- Required task -
Return precisely the span of lines from the top of the material below to the line containing "0.004, 0.013, parent=pw_)", both included. Pictures are excluded.

━━━━━━

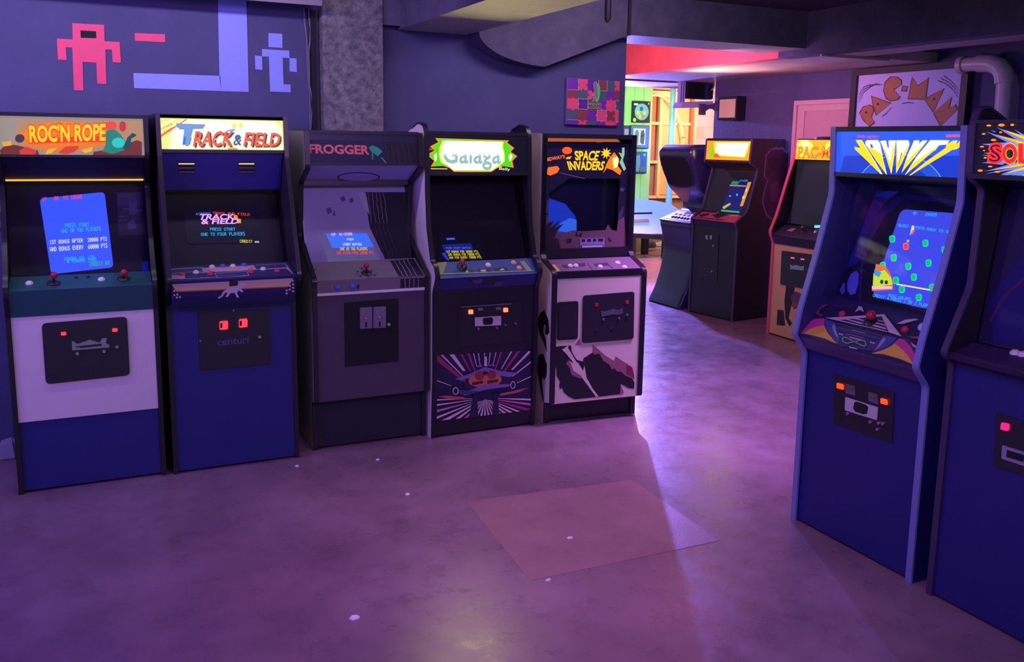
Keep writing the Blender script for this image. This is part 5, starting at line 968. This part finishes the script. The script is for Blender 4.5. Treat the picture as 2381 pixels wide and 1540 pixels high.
q0 = fillet(op, .05, 4); q1 = [(u * .95, .18 + (v - .18) * .94) for u, v in q0]
b = MB(); b.prism([hd.L(u, v, -.04) for u, v in q0], [hd.L(u, v, .010) for u, v in q0]); rim = b.build('head_rim', CUR, root)
b = MB(); b.prism([hd.L(u, v, .0) for u, v in q1], [hd.L(u, v, .013) for u, v in q1]); scr_ = b.build('smoked_screen', mat('smoked_acrylic', (0.012, 0.008, 0.018, 1), 0.12), root)
t2 = c.plane(.125, .892, .385, .998)
pltop = t2.slab('button_plate_frame', BLACKV, -.27, .27, .0, .27, 0.02, 0.006)
pw_ = t2.slab('button_plate', mat('white_plate', (0.42, 0.42, 0.7, 1), 0.5), -.235, .235, .03, .235, 0.004, 0.010)
for k in range(5): t2.slab('button_row', HOLE, -.17 + .075 * k, -.14 + .075 * k, .13, .16, 0.004, 0.014, parent=pw_)
for k in range(2):
    b = MB()
    for cu_ in (-.12, -.07, -.02) if k == 0 else (.04, .09, .14): b.lathe(t2.L(cu_, .075, .008), t2.n, [(.02, 0), (.02, .008), (.012, .012)], 10)
    b.build('round_buttons', HOLE, pw_)
t2.slab('display_window', mat('dark_purple_window', (0.08, 0.03, 0.09, 1), 0.3), -.06, .06, .18, .225, 0.004, 0.013, parent=pw_)

# ------------------------------------------------------------------ things on the walls
WB = Frame(None, (0, 0, 0), 0); wp = Plane(WB, (0, 5.47, 0), (1, 0, 0), (0, 0, 1), (0, -1, 0))
PKT = mat('hot_pink_tape', (0.95, 0.07, 0.19, 1), 0.6, var=0.03, scale=3); BLT = mat('sky_blue_tape', (0.30, 0.34, 0.92, 1), 0.6, var=0.03, scale=3)
def plates(name, m, rects, label, cat, group=None, th=0.004):
    b = MB()
    for q in rects: uv = [wp.uv(*p) for p in q]; b.prism([wp.L(u, v, 0.0005) for u, v in uv], [wp.L(u, v, th) for u, v in uv])
    return tag(b.build(name, m, recentre=True), label, cat, group)
# plain blocky figures of tape (generic stand-ins), one closed outline each
o = plates('tape_figure', PKT, [[(168, 54), (242, 58), (243, 96), (278, 98), (281, 146), (262, 145), (260, 116), (245, 115), (247, 196), (226, 195), (224, 146), (192, 144), (194, 211), (172, 210), (168, 111), (153, 110), (155, 140), (135, 139), (132, 90), (169, 92)]], 'hot pink blocky tape figure on the wall above the orange marquee', 'wall decal')
b = MB(); uv = [wp.uv(*p) for p in [(187, 71), (223, 73), (224, 89), (188, 88)]]; b.prism([wp.L(u, v, .004) for u, v in uv], [wp.L(u, v, .0055) for u, v in uv])
e = b.build('visor_slot', HOLE); e.parent = o; e.matrix_parent_inverse = Matrix.Translation(-o.location)
plates('tape_dash', PKT, [[(313, 77), (383.5, 80), (384, 98.5), (314, 95)]], 'short hot pink tape dash on the wall beside the pink figure', 'wall decal')
plates('tape_bar', BLT, [[(310, 170), (512, 176.5), (514, 212), (312, 205)]], 'long horizontal sky blue tape bar above the sports marquee', 'wall decal')
plates('tape_bar', BLT, [[(506, -30), (572, -30), (578, 214), (514, 212), (510, 176)]], 'tall vertical sky blue tape bar rising to the ceiling', 'wall decal')
plates('tape_figure', BLT, [[(624, 77), (656, 79), (656.5, 111.5), (624, 109.5)], [(609, 114), (672, 118), (673, 135), (657, 134.5), (659, 196), (675.5, 197), (675.5, 215), (628, 213), (625, 132), (609, 131)], [(592.5, 129), (609, 131), (610, 163), (593.5, 161)], [(673, 135), (689, 136), (690, 168), (673, 166)]], 'sky blue blocky tape person on the wall beside the column', 'wall decal')
# cables hanging beside the column
def wallcable(pts, r, label, gap):
    q = [wp.P(p, gap) for p in pts]; b = MB(); b.tube(q, r, 7); return tag(b.build('cable', mat('grey_cable', rgb(105, 95, 125), 0.5), smooth=True, recentre=True), label, 'cable')
wallcable([(706, 20), (707, 50), (711, 80), (713, 110), (714, 150), (716, 190), (719, 220), (720, 250), (720, 320)], 0.0065, 'straighter grey cable running down the wall beside the column', 0.012)
wallcable([(715, 22), (716, 45), (719, 70), (718, 95), (715, 120), (716, 150), (717, 200), (722, 225), (724, 245), (721, 275), (719, 320)], 0.005, 'thin wavy grey cable bowing out toward the speckled column', 0.034)
b = MB(); b.box(1.245, 1.275, 5.42, 5.47, 0.9, 2.45); tag(b.build('gap_shade', HOLE, recentre=True), 'dark strip in place of the shaded gap between the cables and the column', 'gap_shade')  # dark strip painted in for the shade of the gap beside the column
# small pipe stub under the bulkhead
b = MB(); b.lathe((3.21, 5.292, 2.50), (0, 0, 1), [(.006, 0), (.022, .02), (.022, .2)], 12); tag(b.build('pipe_stub', mat('dark_pipe', rgb(40, 36, 52), 0.6), smooth=True, recentre=True), 'short dark pipe stub hanging by the bulkhead corner', 'pipe')

# jigsaw painting
root = thing('painting', (3.205, 5.468, 1.825), 'square jigsaw-patterned painting with green pickle and lettering high on the back wall', 'painting')
pf = Frame(root, (3.205, 5.468, 1.825), 0)
pp = Plane(pf, (0, -.026, 0), (1, 0, 0), (0, 0, 1), (0, -1, 0))
def zp(pts): return [(1300 + x / 10.27, 160 + y / 10.27) for x, y in pts]
pp.poly('canvas', C(120, 90, 150), zp([(185, 215), (1450, 300), (1405, 1365), (165, 1325)]), 0.024, 0.0)
pu = C(122, 40, 165); pk = C(255, 80, 120); gy = C(82, 96, 112); br = C(150, 62, 76); vi = C(104, 30, 150); ln = C(205, 205, 190)
G = [[pu, pk, vi, br, gy, pk], [br, gy, pk, gy, pu, br], [pk, vi, gy, pu, pk, gy], [gy, br, pu, pk, br, pk], [pu, pk, gy, pu, pk, pu]]
xs0 = [205, 455, 690, 935, 1140, 1330, 1445]; xs1 = [180, 440, 660, 880, 1110, 1330, 1405]; ysL = [225, 500, 705, 950, 1215, 1325]; ysR = [300, 545, 765, 1015, 1265, 1362]
def gp_(i, j):
    t_ = j / 5; x = xs0[i] * (1 - t_) + xs1[i] * t_; a = (x - 200) / 1220; return (x, ysL[j] * (1 - a) + ysR[j] * a)
lay = []
for j in range(5):
    for i in range(6): lay.append((G[j][i], zp([gp_(i, j), gp_(i + 1, j), gp_(i + 1, j + 1), gp_(i, j + 1)])))
random.seed(3)
for j in range(5):
    for i in range(6):
        x, y = [(a + b_) / 2 for a, b_ in zip(gp_(i, j), gp_(i, j + 1))]
        if 0 < i: lay.append((G[j][i - 1] if (i + j) % 2 else G[j][i], zp(circ(x + (14 if (i + j) % 2 else -14), y, 24, 26, 10))))
        x, y = [(a + b_) / 2 for a, b_ in zip(gp_(i, j), gp_(i + 1, j))]
        if 0 < j: lay.append((G[j - 1][i] if (i + j) % 2 else G[j][i], zp(circ(x, y + (14 if (i + j) % 2 else -14), 26, 24, 10))))
def edge(a, b_, w=5):
    d = Vector((b_[0] - a[0], b_[1] - a[1])).normalized(); n = Vector((-d.y, d.x)) * w
    return (ln, zp([(a[0] + n.x, a[1] + n.y), (b_[0] + n.x, b_[1] + n.y), (b_[0] - n.x, b_[1] - n.y), (a[0] - n.x, a[1] - n.y)]))
for (a, b_) in [((0, 1), (1, 1)), ((1, 0), (1, 1)), ((3, 0), (3, 1)), ((3, 1), (4, 1)), ((4, 0), (4, 1)), ((1, 2), (2, 2)), ((1, 2), (1, 3)), ((2, 2), (2, 3)), ((1, 3), (2, 3)), ((5, 2), (5, 3)), ((5, 2), (6, 2)), ((5, 3), (6, 3)), ((3, 3), (4, 3)), ((3, 3), (3, 4)), ((4, 3), (4, 4)), ((3, 4), (4, 4)), ((0, 4), (1, 4)), ((5, 4), (6, 4))]: lay.append(edge(gp_(*a), gp_(*b_)))
GRN2 = C(70, 235, 90); WN = C(140, 120, 140); OU = C(150, 190, 150)
lay += [(OU, zp([(800, 370), (830, 310), (880, 305), (900, 340), (910, 480), (905, 600), (860, 660), (880, 790), (775, 785), (820, 670), (835, 560), (815, 470)])), (WN, zp([(808, 380), (835, 318), (875, 313), (892, 345), (902, 480), (895, 590), (850, 650), (865, 790), (790, 785), (832, 670), (845, 560), (822, 470)])),
    (GRN2, zp([(888, 370), (905, 352), (940, 370), (965, 440), (965, 600), (945, 720), (915, 795), (865, 795), (890, 690), (912, 590), (912, 470)])), (C(200, 190, 110), zp([(755, 630), (795, 610), (830, 640), (800, 655)]))]
pp.art('picture_print', lay, off=0.0006, step=0.00006)
OG = C(235, 170, 110)
pp.text('lettering', OG, 'WIENERS', zp([(680, 805), (1000, 820), (995, 885), (675, 875)]), 0.008, spread=0.005)
pp.text('lettering', OG, '& LOSERS', zp([(670, 890), (995, 900), (990, 970), (665, 955)]), 0.008, spread=0.005)

# right wall things
rp = Plane(RW, (0, 0, 0), (1, 0, 0), (0, 0, 1), (0, -1, 0))
root = thing('wall_picture', (6.249, 7.635, 1.96), 'small deep black box frame with pale tan face on the right wall', 'picture', R90)
b = MB(); b.box(-.155, .155, -.12, 0, .0, .245); b.build('box_frame', BLACK, root, bevel=.004)
b = MB(); b.box(-.12, .135, -.126, -.118, .025, .215); b.build('face_panel', mat('tan_panel', (0.8, 0.72, 0.4, 1), 0.6, var=.1), root)
# framed sign with cut-out letters
root = thing('wall_sign', (6.204, 5.40, 1.70), 'black-framed cartoon lettering board on the right wall above the blue-edged machine', 'sign', R90)
pf = Frame(root, (6.204, 5.40, 1.70), R90)
sp_ = Plane(pf, (0, -.02, 0), (1, 0, 0), (0, 0, 1), (0, -1, 0))
b = MB(); b.box(-.585, .585, -.045, 0, .62, .672); b.box(-.585, .585, -.045, 0, -.0, .055); b.box(-.585, -.525, -.045, 0, .055, .62); b.box(.525, .585, -.045, 0, .055, .62); b.build('frame', mat('black_painted_frame', (0.02, 0.018, 0.03, 1), 0.5), root)
b = MB(); b.box(-.525, .525, -.02, -.002, .055, .62); b.build('board', mat('white_card', (0.5, 0.5, 0.85, 1), 0.6, var=.04), root)
def zs_(pts): return [(1740 + x / 3.7145, 120 + y / 3.7145) for x, y in pts]
BRN = C(96, 44, 66); TANL = C(170, 118, 78); INK = C(40, 26, 50)
lets = {'P': [(965, 535), (1000, 480), (1040, 462), (1075, 480), (1080, 520), (1060, 560), (1090, 610), (1040, 645), (1000, 590)], 'A': [(1068, 385), (1230, 450), (1110, 548), (1085, 470)], 'C': [(1320, 250), (1280, 222), (1235, 220), (1185, 270), (1172, 330), (1195, 400), (1240, 425), (1290, 410), (1310, 385), (1255, 325), (1322, 290)],
        'hy': [(1340, 300), (1372, 305), (1362, 340), (1326, 335)], 'M': [(1422, 225), (1470, 300), (1555, 228), (1530, 410), (1385, 405)], 'A2': [(1690, 320), (1605, 520), (1525, 415)], 'N': [(1605, 525), (1755, 395), (1730, 495), (1785, 460), (1808, 500), (1665, 640)]}
lay = []
for k, p in lets.items():
    cx_ = sum(q[0] for q in p) / len(p); cy_ = sum(q[1] for q in p) / len(p)
    lay.append((BRN, zs_([(x + (8 if x > cx_ else -8), y + (8 if y > cy_ else -6)) for x, y in p])))
for k, p in lets.items(): lay.append((TANL, zs_(p)))
for x, y in ((1020, 525), (1122, 455), (1608, 410)): lay.append((INK, zs_(circ(x, y, 10, 11, 10))))
def swoosh(pts, w=3):
    return (INK, zs_([(x, y - w) for x, y in pts] + [(x, y + w) for x, y in pts[::-1]]))
for k in range(3): lay.append(swoosh([(958, 430 - 34 * k + 10), (1000, 350 - 22 * k), (1060, 305 - 10 * k), (1110 + 22 * k, 275 + 6 * k)])); lay.append(swoosh([(1640 + 25 * k, 250 - 20 * k), (1710 + 20 * k, 280 - 15 * k), (1770 + 12 * k, 330 - 15 * k), (1812 + k, 395 - 30 * k)]))
lay.append(swoosh([(1330, 450), (1380, 440), (1430, 445)])); lay.append(swoosh([(1160, 560), (1200, 530), (1240, 480)]))
sp_.art('lettering', lay, off=0.001)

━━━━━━

- Task result -
Keep writing the Blender script for this image. This is part 5, starting at line 968. This part finishes the script. The script is for Blender 4.5. Treat the picture as 2381 pixels wide and 1540 pixels high.
q0 = fillet(op, .05, 4); q1 = [(u * .95, .18 + (v - .18) * .94) for u, v in q0]
b = MB(); b.prism([hd.L(u, v, -.04) for u, v in q0], [hd.L(u, v, .010) for u, v in q0]); rim = b.build('head_rim', CUR, root)
b = MB(); b.prism([hd.L(u, v, .0) for u, v in q1], [hd.L(u, v, .013) for u, v in q1]); scr_ = b.build('smoked_screen', mat('smoked_acrylic', (0.012, 0.008, 0.018, 1), 0.12), root)
t2 = c.plane(.125, .892, .385, .998)
pltop = t2.slab('button_plate_frame', BLACKV, -.27, .27, .0, .27, 0.02, 0.006)
pw_ = t2.slab('button_plate', mat('white_plate', (0.42, 0.42, 0.7, 1), 0.5), -.235, .235, .03, .235, 0.004, 0.010)
for k in range(5): t2.slab('button_row', HOLE, -.17 + .075 * k, -.14 + .075 * k, .13, .16, 0.004, 0.014, parent=pw_)
for k in range(2):
    b = MB()
    for cu_ in (-.12, -.07, -.02) if k == 0 else (.04, .09, .14): b.lathe(t2.L(cu_, .075, .008), t2.n, [(.02, 0), (.02, .008), (.012, .012)], 10)
    b.build('round_buttons', HOLE, pw_)
t2.slab('display_window', mat('dark_purple_window', (0.08, 0.03, 0.09, 1), 0.3), -.06, .06, .18, .225, 0.004, 0.013, parent=pw_)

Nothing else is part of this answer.